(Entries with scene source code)
______
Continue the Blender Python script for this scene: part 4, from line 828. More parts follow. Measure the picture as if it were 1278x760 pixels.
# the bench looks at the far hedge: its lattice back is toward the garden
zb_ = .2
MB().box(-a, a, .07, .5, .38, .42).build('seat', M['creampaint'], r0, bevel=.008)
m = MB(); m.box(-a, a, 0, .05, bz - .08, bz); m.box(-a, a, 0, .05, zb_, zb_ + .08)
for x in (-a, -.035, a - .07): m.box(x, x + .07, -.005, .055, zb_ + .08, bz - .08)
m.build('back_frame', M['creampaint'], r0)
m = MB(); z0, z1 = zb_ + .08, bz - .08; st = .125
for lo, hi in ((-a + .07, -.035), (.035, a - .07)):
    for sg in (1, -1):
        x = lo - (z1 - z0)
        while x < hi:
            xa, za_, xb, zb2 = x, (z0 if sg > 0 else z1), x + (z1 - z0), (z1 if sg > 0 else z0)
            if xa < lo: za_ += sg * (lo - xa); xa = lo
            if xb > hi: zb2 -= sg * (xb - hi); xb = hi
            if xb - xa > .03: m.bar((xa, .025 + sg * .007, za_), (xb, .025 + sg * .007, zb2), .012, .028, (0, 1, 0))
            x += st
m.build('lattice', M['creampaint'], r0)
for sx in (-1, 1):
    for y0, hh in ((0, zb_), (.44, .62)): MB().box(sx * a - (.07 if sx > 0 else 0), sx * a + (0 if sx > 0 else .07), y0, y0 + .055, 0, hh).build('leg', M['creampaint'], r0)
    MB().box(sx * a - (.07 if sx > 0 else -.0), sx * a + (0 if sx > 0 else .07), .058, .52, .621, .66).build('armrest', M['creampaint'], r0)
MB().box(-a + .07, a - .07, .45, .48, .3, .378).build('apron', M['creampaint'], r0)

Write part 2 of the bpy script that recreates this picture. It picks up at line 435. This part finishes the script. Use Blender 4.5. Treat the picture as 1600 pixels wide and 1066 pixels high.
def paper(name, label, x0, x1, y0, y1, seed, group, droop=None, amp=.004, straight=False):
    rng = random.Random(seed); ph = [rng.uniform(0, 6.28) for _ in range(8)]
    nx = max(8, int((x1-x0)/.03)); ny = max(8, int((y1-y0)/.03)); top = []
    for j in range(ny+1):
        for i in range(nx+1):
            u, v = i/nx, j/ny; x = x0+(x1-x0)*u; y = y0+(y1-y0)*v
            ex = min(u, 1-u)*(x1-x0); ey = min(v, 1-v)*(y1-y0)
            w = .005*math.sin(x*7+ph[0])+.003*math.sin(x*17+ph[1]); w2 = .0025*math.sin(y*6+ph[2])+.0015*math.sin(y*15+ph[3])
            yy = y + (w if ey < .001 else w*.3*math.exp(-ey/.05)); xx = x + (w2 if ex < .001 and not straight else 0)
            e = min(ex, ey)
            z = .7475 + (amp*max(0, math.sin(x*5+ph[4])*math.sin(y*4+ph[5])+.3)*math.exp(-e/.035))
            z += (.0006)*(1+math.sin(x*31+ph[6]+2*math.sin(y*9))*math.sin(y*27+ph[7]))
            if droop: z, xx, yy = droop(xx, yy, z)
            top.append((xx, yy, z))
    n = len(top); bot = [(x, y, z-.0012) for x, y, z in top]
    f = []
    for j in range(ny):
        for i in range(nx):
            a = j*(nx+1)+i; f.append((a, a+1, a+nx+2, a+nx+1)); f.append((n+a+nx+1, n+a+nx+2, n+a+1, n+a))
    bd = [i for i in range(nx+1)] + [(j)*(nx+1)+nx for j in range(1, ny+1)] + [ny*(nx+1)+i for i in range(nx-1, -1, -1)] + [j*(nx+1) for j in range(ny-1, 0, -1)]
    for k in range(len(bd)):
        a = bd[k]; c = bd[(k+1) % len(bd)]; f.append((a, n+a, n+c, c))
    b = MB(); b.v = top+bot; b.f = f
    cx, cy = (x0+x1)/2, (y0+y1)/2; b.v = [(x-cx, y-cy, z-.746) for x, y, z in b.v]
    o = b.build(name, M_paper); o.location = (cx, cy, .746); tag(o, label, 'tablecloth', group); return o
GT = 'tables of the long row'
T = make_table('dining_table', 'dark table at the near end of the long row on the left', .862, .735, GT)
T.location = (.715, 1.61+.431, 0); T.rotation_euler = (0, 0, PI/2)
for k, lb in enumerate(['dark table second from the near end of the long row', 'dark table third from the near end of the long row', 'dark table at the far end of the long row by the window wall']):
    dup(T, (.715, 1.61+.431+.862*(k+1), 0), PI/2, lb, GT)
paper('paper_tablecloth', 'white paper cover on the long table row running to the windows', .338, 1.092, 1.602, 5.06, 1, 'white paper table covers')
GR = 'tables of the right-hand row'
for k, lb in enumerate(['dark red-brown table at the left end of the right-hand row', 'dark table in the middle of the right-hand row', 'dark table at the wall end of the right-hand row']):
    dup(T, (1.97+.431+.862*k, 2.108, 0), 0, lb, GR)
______
**WRITTEN EXERCISE:**
Transcribe all entries exactly as they are given.

**SOLUTION TO THE EXERCISE:**
Continue the Blender Python script for this scene: part 4, from line 828. More parts follow. Measure the picture as if it were 1278x760 pixels.
# the bench looks at the far hedge: its lattice back is toward the garden
zb_ = .2
MB().box(-a, a, .07, .5, .38, .42).build('seat', M['creampaint'], r0, bevel=.008)
m = MB(); m.box(-a, a, 0, .05, bz - .08, bz); m.box(-a, a, 0, .05, zb_, zb_ + .08)
for x in (-a, -.035, a - .07): m.box(x, x + .07, -.005, .055, zb_ + .08, bz - .08)
m.build('back_frame', M['creampaint'], r0)
m = MB(); z0, z1 = zb_ + .08, bz - .08; st = .125
for lo, hi in ((-a + .07, -.035), (.035, a - .07)):
    for sg in (1, -1):
        x = lo - (z1 - z0)
        while x < hi:
            xa, za_, xb, zb2 = x, (z0 if sg > 0 else z1), x + (z1 - z0), (z1 if sg > 0 else z0)
            if xa < lo: za_ += sg * (lo - xa); xa = lo
            if xb > hi: zb2 -= sg * (xb - hi); xb = hi
            if xb - xa > .03: m.bar((xa, .025 + sg * .007, za_), (xb, .025 + sg * .007, zb2), .012, .028, (0, 1, 0))
            x += st
m.build('lattice', M['creampaint'], r0)
for sx in (-1, 1):
    for y0, hh in ((0, zb_), (.44, .62)): MB().box(sx * a - (.07 if sx > 0 else 0), sx * a + (0 if sx > 0 else .07), y0, y0 + .055, 0, hh).build('leg', M['creampaint'], r0)
    MB().box(sx * a - (.07 if sx > 0 else -.0), sx * a + (0 if sx > 0 else .07), .058, .52, .621, .66).build('armrest', M['creampaint'], r0)
MB().box(-a + .07, a - .07, .45, .48, .3, .378).build('apron', M['creampaint'], r0)

Write part 2 of the bpy script that recreates this picture. It picks up at line 435. This part finishes the script. Use Blender 4.5. Treat the picture as 1600 pixels wide and 1066 pixels high.
def paper(name, label, x0, x1, y0, y1, seed, group, droop=None, amp=.004, straight=False):
    rng = random.Random(seed); ph = [rng.uniform(0, 6.28) for _ in range(8)]
    nx = max(8, int((x1-x0)/.03)); ny = max(8, int((y1-y0)/.03)); top = []
    for j in range(ny+1):
        for i in range(nx+1):
            u, v = i/nx, j/ny; x = x0+(x1-x0)*u; y = y0+(y1-y0)*v
            ex = min(u, 1-u)*(x1-x0); ey = min(v, 1-v)*(y1-y0)
            w = .005*math.sin(x*7+ph[0])+.003*math.sin(x*17+ph[1]); w2 = .0025*math.sin(y*6+ph[2])+.0015*math.sin(y*15+ph[3])
            yy = y + (w if ey < .001 else w*.3*math.exp(-ey/.05)); xx = x + (w2 if ex < .001 and not straight else 0)
            e = min(ex, ey)
            z = .7475 + (amp*max(0, math.sin(x*5+ph[4])*math.sin(y*4+ph[5])+.3)*math.exp(-e/.035))
            z += (.0006)*(1+math.sin(x*31+ph[6]+2*math.sin(y*9))*math.sin(y*27+ph[7]))
            if droop: z, xx, yy = droop(xx, yy, z)
            top.append((xx, yy, z))
    n = len(top); bot = [(x, y, z-.0012) for x, y, z in top]
    f = []
    for j in range(ny):
        for i in range(nx):
            a = j*(nx+1)+i; f.append((a, a+1, a+nx+2, a+nx+1)); f.append((n+a+nx+1, n+a+nx+2, n+a+1, n+a))
    bd = [i for i in range(nx+1)] + [(j)*(nx+1)+nx for j in range(1, ny+1)] + [ny*(nx+1)+i for i in range(nx-1, -1, -1)] + [j*(nx+1) for j in range(ny-1, 0, -1)]
    for k in range(len(bd)):
        a = bd[k]; c = bd[(k+1) % len(bd)]; f.append((a, n+a, n+c, c))
    b = MB(); b.v = top+bot; b.f = f
    cx, cy = (x0+x1)/2, (y0+y1)/2; b.v = [(x-cx, y-cy, z-.746) for x, y, z in b.v]
    o = b.build(name, M_paper); o.location = (cx, cy, .746); tag(o, label, 'tablecloth', group); return o
GT = 'tables of the long row'
T = make_table('dining_table', 'dark table at the near end of the long row on the left', .862, .735, GT)
T.location = (.715, 1.61+.431, 0); T.rotation_euler = (0, 0, PI/2)
for k, lb in enumerate(['dark table second from the near end of the long row', 'dark table third from the near end of the long row', 'dark table at the far end of the long row by the window wall']):
    dup(T, (.715, 1.61+.431+.862*(k+1), 0), PI/2, lb, GT)
paper('paper_tablecloth', 'white paper cover on the long table row running to the windows', .338, 1.092, 1.602, 5.06, 1, 'white paper table covers')
GR = 'tables of the right-hand row'
for k, lb in enumerate(['dark red-brown table at the left end of the right-hand row', 'dark table in the middle of the right-hand row', 'dark table at the wall end of the right-hand row']):
    dup(T, (1.97+.431+.862*k, 2.108, 0), 0, lb, GR)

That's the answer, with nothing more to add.